I've looked at my own life, as well as the lives of my friends--proximal and Interweb--and it's rare that we play one role at a time. The Tom who had to go to traffic court in "The State of Florida vs. Tom" is only marginally related to the Tom who sat in The Fern Bar, playing the trivia machine, while Deanne the Sales Assistant put a quesadilla in my mouth and her tongue in my ear. The Tom who won an extra-inning game with a key walk-off single one foggy Little League night is quite different from the Tom who ended up crippled by depression a few years ago. The Tom who walked home from the bus stop giddy after his first kiss with Kristen K back in 8th grade shares little with the pessimistic Tom who was bitter for years over breaking up with the Devil Bitch.
And yet they are the same Tom. I suppose it's analogous to seeing Bogie as suave Rick in "Casablanca" then the decidedly unsuave Charlie in "The African Queen." Same Humphrey Bogart, different roles, different circumstances. In real life, we play different parts depending on what life throws our way. Helena Ekdahl--the grandmother in "Fanny and Alexander--had a wonderful soliloquy about having played different roles during her life: the new bride, the mother, the grieving widow, the grandmother. Some of my friends are celebrating anniversaries tonight. Others are falling in love. Others, still, are heartbroken as they endure breakups, that sad denouement in which there are no true winners. Some friends are in limbo, unsure of where their relationships are going.
In the past few months, I've had two close friends die suddenly, and I very nearly joined them. I've also had moments of pure giddiness and joy. I've had bouts of fear and depression, and episodes where I've felt amazingly loved, safe and contented.
Life isn't a single journey, but splices from various journeys. In "Ferris Bueller's Day Off," Ferris and pals are in the museum, and Cameron stares at the pointillist painting, ""Sunday Afternoon on the Island of Grand Jatte". He locks on the image of a little girl with her mother. The camera zooms in, showing that this beautiful image is just a bunch of paint dots. Our lives aren't just snapshots for others to examine, but pastiches of various roles we've played.
Ana-Sofia (aka, Kitten) was just sitting out on the balcony, giving somebody the business. I went out to see what was annoying her so much. There was a white bird, skimming in long graceful circles, just above the water. Periodically, the bird opened its beak, and scratched a line along the lake's surface, hoovering up bugs for dinner. The quarter-moon was reflecting on the water, and--in a fantastic movie cliche--the bird beaked a line right through the moon's visage. To the cat, the bird was an affront, a pain-in-the-ass interloper in her quiet night tableau. To the bird, it was just the search for food--a simple act of survival, the only way it knows to eat. To me, with a lovely Boston Market dinner digesting happily inside me, it was one of the most beautiful things I've seen.

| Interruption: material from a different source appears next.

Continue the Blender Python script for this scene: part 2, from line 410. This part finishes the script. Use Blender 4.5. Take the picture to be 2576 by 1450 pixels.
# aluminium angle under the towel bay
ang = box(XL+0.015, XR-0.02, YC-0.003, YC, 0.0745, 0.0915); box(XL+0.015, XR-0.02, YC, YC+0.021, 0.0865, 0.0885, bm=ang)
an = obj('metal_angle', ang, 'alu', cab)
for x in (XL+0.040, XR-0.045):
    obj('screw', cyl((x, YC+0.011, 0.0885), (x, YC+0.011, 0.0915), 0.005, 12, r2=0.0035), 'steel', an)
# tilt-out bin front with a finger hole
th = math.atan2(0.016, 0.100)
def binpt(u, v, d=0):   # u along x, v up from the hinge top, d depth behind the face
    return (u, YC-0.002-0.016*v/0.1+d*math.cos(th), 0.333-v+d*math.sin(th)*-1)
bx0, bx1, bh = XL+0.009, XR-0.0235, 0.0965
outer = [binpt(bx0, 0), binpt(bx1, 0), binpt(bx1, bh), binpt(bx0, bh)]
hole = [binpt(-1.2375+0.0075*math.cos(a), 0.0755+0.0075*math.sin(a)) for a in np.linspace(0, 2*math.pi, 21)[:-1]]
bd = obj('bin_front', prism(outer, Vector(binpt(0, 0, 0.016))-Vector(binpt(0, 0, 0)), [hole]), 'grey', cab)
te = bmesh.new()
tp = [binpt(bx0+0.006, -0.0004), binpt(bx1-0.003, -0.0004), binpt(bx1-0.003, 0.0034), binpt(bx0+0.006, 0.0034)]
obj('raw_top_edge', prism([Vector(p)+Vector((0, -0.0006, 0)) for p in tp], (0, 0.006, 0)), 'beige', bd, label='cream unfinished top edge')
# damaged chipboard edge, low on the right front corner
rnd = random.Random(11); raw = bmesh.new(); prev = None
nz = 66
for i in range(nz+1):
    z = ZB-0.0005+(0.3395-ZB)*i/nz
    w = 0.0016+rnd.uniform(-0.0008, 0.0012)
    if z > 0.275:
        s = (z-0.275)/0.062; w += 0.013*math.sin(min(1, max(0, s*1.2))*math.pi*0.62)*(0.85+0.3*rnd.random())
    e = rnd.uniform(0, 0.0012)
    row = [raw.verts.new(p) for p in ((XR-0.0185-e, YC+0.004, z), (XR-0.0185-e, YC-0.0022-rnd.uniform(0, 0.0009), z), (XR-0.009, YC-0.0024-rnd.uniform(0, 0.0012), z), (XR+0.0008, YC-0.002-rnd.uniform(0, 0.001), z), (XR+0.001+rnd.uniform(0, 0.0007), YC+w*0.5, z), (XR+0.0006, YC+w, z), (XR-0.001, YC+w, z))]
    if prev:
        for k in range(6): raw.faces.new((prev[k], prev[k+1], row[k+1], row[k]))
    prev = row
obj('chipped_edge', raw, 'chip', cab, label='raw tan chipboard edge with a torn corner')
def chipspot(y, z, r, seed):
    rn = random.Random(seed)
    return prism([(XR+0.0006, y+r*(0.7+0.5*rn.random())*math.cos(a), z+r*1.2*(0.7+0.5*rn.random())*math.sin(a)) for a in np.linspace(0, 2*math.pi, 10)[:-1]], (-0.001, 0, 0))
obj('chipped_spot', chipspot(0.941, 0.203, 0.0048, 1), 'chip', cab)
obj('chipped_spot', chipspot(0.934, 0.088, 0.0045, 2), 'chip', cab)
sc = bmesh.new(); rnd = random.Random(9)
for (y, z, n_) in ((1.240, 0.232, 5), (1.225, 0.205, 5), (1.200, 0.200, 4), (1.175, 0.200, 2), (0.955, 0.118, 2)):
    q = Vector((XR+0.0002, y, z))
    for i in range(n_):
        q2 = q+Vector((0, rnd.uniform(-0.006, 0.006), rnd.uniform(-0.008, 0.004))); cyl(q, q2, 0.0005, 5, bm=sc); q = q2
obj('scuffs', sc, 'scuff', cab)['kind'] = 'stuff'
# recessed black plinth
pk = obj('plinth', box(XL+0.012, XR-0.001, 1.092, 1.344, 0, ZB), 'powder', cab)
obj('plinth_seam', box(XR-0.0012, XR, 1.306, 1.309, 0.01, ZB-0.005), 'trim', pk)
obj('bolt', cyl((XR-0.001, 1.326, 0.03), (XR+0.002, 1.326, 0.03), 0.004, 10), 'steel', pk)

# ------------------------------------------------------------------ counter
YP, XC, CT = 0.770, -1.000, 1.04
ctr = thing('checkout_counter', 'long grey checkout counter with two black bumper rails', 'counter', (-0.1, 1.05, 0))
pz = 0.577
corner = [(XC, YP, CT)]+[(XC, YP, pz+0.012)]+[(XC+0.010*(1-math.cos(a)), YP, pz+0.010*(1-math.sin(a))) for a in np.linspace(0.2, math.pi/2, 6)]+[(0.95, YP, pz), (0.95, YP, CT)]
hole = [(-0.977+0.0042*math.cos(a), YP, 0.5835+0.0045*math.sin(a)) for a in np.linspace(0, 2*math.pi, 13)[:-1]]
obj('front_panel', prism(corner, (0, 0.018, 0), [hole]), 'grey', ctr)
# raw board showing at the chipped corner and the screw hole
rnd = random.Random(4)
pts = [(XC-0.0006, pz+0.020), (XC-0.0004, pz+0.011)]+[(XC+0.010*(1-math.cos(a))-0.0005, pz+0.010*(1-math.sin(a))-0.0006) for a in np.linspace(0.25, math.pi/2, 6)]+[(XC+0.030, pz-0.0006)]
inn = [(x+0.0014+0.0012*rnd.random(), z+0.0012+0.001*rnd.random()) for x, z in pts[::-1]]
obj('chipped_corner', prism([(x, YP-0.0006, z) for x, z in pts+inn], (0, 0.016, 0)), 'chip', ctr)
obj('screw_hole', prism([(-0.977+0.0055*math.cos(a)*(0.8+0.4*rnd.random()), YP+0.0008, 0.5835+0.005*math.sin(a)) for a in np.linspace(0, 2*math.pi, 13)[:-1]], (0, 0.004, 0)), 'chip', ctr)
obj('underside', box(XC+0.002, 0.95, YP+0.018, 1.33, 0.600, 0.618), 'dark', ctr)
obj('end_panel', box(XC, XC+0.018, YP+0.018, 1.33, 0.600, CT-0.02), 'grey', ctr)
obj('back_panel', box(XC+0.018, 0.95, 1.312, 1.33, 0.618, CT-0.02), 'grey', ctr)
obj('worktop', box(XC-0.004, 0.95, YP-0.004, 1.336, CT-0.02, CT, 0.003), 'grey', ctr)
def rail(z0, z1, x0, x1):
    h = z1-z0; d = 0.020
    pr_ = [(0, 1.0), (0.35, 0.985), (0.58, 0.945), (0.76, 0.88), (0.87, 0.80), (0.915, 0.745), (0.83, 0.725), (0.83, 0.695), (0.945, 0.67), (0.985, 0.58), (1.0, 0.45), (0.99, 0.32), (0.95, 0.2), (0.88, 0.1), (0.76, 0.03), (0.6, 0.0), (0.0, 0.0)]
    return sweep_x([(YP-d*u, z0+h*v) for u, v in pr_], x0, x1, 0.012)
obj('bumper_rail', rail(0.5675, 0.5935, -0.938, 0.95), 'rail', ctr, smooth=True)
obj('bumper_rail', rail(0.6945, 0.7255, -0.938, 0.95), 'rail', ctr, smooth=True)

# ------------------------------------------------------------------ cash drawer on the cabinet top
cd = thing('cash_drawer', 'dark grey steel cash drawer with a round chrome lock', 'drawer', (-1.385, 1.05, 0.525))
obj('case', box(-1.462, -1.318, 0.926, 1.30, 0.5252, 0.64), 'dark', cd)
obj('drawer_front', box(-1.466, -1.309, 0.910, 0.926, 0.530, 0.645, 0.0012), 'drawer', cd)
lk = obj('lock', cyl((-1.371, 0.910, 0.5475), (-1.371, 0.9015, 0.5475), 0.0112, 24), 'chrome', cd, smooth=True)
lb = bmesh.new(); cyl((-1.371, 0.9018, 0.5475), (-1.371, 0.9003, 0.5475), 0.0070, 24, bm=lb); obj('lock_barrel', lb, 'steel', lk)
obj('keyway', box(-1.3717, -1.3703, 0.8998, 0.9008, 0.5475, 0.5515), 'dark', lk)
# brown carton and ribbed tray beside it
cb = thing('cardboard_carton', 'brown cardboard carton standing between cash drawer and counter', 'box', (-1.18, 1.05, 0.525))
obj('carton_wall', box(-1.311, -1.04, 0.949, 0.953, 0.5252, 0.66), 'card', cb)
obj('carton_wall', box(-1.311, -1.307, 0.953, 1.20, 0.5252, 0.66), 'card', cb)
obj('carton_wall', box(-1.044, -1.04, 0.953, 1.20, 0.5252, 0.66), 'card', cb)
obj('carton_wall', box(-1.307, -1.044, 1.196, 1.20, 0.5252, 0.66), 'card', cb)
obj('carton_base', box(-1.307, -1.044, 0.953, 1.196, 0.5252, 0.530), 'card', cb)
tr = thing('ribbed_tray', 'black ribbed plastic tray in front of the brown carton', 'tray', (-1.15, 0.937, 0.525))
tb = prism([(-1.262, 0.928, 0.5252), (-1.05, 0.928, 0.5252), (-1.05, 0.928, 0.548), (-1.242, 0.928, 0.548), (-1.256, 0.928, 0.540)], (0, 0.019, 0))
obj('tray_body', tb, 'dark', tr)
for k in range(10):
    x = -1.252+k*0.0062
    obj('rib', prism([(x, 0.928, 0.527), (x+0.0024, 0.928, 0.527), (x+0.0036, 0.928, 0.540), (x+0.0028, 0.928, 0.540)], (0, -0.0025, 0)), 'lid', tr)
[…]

As characters in our life movies, we all react, participate, and observe, often simultaneously. Today, I worked, played, read, wrote, ate, slept, laughed. While I worked, I did two crossword puzzles while half-watching a documentary on the C-5 Galaxy cargo plane. A few miles away, a crew of Coast Guard aircraft mechanics listened to my show while working on their C-130 Hercules cargo/search plane.
We do our best with the lines and situations we're given. I like my movie so far, jumbled menagerie that it is. When I die someday, I'll be interested to hear the Director's commentary, and to see how all these unrelated dots--flying birds, late night tv shows, Boston Market meatloaf, voicing Florida Orchestra commercials, driving in traffic, petting my cat--emerge as a salient image. I'm not expecting a blockbuster; I just pray it's better than "Bonfire of the Vanities."